New Jersey’s Republican Gov. Chris Christie called on Congress and the White House to push immigration reform on this year’s agenda, adding that they should take a cue from him on how to build a bipartisan consensus.

“The president and the Congress have to step up to the plate, they have to secure our borders, and they have to put forward a commonsense path to citizenship for people,” Christie said on ABC’s “This Week.”

While Christie stopped short of blaming Democrats or Republicans for the continued stalemate on immigration reform, he referenced his work with New Jersey Democrats in passing his state’s budget this year as proof that political parties could work across the aisle to reach agreeable solutions.

“If you want to lead and build consensus, you can, and it's on the obligation of those people in charge to build consensus,” he said.

Christie also pointed to his time as a U.S. attorney, saying the government didn’t have the adequate resources to deal with the plethora of immigration issues that New Jersey faced then, and until a bill is enacted, government will continue to suffer from the same shortcomings.

“States are going to struggle all over the country with this problem [until President Obama and Congress craft an immigration reform measure], and so is federal law enforcement, who doesn't have the resources to do it effectively,” Christie said.

On a separate topic, Christie said New Jersey was still on the fence about whether it would join a growing lawsuit against the federal government claiming that the soon-to-be enacted individual mandate to provide healthcare insurance is unconstitutional.
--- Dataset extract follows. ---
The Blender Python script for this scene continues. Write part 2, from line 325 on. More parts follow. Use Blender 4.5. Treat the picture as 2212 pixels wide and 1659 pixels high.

“I have both my attorney general and my commissioner of health studying two things: First, what are the chances of succeeding in the lawsuit? Because with limited resources in New Jersey, I'm not going to throw good money after bad,” he said. “And, secondly, what's the effect of this 2,000-page bill going to be on the people of New Jersey? When I get answers back from them, I'll make a decision.”

About 20 states have filed lawsuits against the federal government so far, pushing to nix the individual mandate.